Recorded data:
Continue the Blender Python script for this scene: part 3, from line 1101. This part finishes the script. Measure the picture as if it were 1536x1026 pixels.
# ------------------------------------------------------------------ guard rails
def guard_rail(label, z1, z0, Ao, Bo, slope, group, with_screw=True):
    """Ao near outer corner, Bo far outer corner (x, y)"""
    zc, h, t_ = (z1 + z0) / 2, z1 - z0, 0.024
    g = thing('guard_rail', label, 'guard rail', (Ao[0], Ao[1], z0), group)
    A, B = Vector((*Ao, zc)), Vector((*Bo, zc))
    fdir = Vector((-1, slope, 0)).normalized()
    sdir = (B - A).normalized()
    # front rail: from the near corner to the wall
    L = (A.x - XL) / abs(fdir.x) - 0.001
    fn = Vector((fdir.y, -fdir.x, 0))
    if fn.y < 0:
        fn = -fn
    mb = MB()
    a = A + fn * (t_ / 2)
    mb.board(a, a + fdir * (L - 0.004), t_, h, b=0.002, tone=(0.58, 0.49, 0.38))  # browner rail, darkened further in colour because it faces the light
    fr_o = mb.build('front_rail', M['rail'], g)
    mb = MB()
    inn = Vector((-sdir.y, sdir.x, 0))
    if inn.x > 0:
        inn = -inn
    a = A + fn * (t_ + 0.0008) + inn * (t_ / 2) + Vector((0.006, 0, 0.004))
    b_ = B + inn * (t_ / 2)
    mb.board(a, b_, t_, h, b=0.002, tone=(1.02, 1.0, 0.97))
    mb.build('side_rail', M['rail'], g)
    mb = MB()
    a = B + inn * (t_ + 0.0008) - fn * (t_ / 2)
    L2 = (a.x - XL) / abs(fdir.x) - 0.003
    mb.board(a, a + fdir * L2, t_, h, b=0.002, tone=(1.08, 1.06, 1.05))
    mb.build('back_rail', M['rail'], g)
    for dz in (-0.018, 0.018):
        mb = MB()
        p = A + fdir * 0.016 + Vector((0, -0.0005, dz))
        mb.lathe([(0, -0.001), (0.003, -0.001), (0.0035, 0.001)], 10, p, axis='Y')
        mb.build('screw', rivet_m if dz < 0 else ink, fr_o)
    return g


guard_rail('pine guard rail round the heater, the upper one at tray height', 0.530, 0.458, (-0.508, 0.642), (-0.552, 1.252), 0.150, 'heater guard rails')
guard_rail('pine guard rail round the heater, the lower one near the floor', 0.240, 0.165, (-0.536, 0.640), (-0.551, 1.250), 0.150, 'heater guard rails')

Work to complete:
Reproduce the material precisely, including every line.

Complete output:
Continue the Blender Python script for this scene: part 3, from line 1101. This part finishes the script. Measure the picture as if it were 1536x1026 pixels.
# ------------------------------------------------------------------ guard rails
def guard_rail(label, z1, z0, Ao, Bo, slope, group, with_screw=True):
    """Ao near outer corner, Bo far outer corner (x, y)"""
    zc, h, t_ = (z1 + z0) / 2, z1 - z0, 0.024
    g = thing('guard_rail', label, 'guard rail', (Ao[0], Ao[1], z0), group)
    A, B = Vector((*Ao, zc)), Vector((*Bo, zc))
    fdir = Vector((-1, slope, 0)).normalized()
    sdir = (B - A).normalized()
    # front rail: from the near corner to the wall
    L = (A.x - XL) / abs(fdir.x) - 0.001
    fn = Vector((fdir.y, -fdir.x, 0))
    if fn.y < 0:
        fn = -fn
    mb = MB()
    a = A + fn * (t_ / 2)
    mb.board(a, a + fdir * (L - 0.004), t_, h, b=0.002, tone=(0.58, 0.49, 0.38))  # browner rail, darkened further in colour because it faces the light
    fr_o = mb.build('front_rail', M['rail'], g)
    mb = MB()
    inn = Vector((-sdir.y, sdir.x, 0))
    if inn.x > 0:
        inn = -inn
    a = A + fn * (t_ + 0.0008) + inn * (t_ / 2) + Vector((0.006, 0, 0.004))
    b_ = B + inn * (t_ / 2)
    mb.board(a, b_, t_, h, b=0.002, tone=(1.02, 1.0, 0.97))
    mb.build('side_rail', M['rail'], g)
    mb = MB()
    a = B + inn * (t_ + 0.0008) - fn * (t_ / 2)
    L2 = (a.x - XL) / abs(fdir.x) - 0.003
    mb.board(a, a + fdir * L2, t_, h, b=0.002, tone=(1.08, 1.06, 1.05))
    mb.build('back_rail', M['rail'], g)
    for dz in (-0.018, 0.018):
        mb = MB()
        p = A + fdir * 0.016 + Vector((0, -0.0005, dz))
        mb.lathe([(0, -0.001), (0.003, -0.001), (0.0035, 0.001)], 10, p, axis='Y')
        mb.build('screw', rivet_m if dz < 0 else ink, fr_o)
    return g


guard_rail('pine guard rail round the heater, the upper one at tray height', 0.530, 0.458, (-0.508, 0.642), (-0.552, 1.252), 0.150, 'heater guard rails')
guard_rail('pine guard rail round the heater, the lower one near the floor', 0.240, 0.165, (-0.536, 0.640), (-0.551, 1.250), 0.150, 'heater guard rails')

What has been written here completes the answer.